Step 2: Your tax consultant prepares a checklist of information required for your tax return preparation.
Step 3: Collate such information on your part.
Step 4: Your tax consultant completes the first draft of your tax return for your review.
Step 5: Revise the tax returns, if appropriate and file these with the Iras.
>> Monitor tasks and timelines
To ensure the various tasks identified in the tax compliance process are met on a timely basis, the tasks and timelines should be communicated clearly, discussed and agreed with the parties involved. Draw up a timeline of the tasks for tracking purposes so that everyone in the chain can be alerted to any missed deadline. If your tax consultants are involved in the preparation, remember rule number one applies . provide the audited accounts to them early.
>> Adequate staff resources
Tax is a specialised area of business especially if it concerns companies that enjoy tax incentives. Here, knowledge of applicable special tax rules is key. This, coupled with the tight filing deadline, necessitates dedicated staff who are not only committed to meeting the task timelines agreed upon but also understand the intricacies of specific tax rules. Companies should ensure that they have sufficient resources available to prepare tax returns accurately (or work with their tax consultant) in compliance with local tax regulations and on time in compliance with the filing deadline.
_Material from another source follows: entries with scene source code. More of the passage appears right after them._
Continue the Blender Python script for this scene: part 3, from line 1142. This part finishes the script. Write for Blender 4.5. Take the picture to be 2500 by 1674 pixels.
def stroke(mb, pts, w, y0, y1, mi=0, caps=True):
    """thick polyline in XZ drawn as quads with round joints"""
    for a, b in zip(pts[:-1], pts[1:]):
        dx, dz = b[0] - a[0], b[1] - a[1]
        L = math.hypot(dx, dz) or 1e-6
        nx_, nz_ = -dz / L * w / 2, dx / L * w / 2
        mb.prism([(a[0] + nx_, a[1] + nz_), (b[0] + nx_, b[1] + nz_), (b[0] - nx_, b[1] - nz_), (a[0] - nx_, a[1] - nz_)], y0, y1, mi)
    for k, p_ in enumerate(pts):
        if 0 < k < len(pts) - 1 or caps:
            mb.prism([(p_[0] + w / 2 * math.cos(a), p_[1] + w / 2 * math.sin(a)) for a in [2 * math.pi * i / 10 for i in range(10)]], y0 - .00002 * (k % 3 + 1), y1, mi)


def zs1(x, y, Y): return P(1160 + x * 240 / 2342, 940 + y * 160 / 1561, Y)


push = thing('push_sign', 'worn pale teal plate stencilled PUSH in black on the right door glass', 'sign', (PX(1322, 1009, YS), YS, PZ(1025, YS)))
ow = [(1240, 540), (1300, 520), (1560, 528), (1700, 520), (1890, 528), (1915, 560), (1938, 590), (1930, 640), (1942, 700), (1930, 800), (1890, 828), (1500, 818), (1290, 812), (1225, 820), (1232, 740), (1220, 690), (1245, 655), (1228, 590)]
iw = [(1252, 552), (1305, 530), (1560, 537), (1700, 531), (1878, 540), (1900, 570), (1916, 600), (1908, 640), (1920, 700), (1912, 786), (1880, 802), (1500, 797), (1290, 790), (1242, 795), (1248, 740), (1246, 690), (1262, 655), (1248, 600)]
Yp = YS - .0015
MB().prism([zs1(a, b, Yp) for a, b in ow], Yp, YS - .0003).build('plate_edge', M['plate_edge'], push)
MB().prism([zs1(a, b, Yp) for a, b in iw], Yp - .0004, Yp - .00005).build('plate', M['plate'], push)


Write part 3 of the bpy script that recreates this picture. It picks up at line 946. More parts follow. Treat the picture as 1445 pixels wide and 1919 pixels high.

>> Keep up with changes and training
Over the last three to four years, there have been many tax changes made to the income tax laws and regulations. In addition, the Iras has issued a record number of tax circulars, some of which dealt with the simplification of tax compliance procedures. Keeping up with the tax changes is imperative. Send your staff to tax seminars, workshops or organise training from your tax consultants.
>> Invest in technology
It makes sense to invest in technological tools to automate the tax computation system to facilitate easy retrieval and extraction of information, reconciliation, cross-referencing and computation. Above all, devise a technology tool to track timelines and accountability. This will speed up processing time and efficiency significantly, at the same time helping to track deadlines or delays.
>> Documentation
It is important to design a robust and efficient documentation process or system to ensure that information is readily on hand to facilitate the preparation of returns. This will also ensure that there is a proper paper trail to support the submission of your returns should there be queries by the tax authorities on any issues. Once a tax return is submitted, it may be several years before questions are raised by the Iras. Documentation serves as the corporate memory and is essential when there is a turnover in personnel.
>> Risk management and internal control processes
Poor internal controls and an ineffective riskmanagement system could result in inaccurate information being used in the computation of tax returns. Companies must test and evaluate the effectiveness of tax function controls on a regular basis.
>> Do not make assumptions
Do not make assumptions in your tax computations. If you have to make assumptions, verify those assumptions and validate the integrity of your findings. If you still have significant doubts on your tax position, it may be prudent to make the appropriate disclosures in the tax returns.
Lastly, remember the 5Ps - "Proper Planning Prevents Poor Performance". In this case, proper planning will put you on track to meet the filing deadline imposed by the Iras.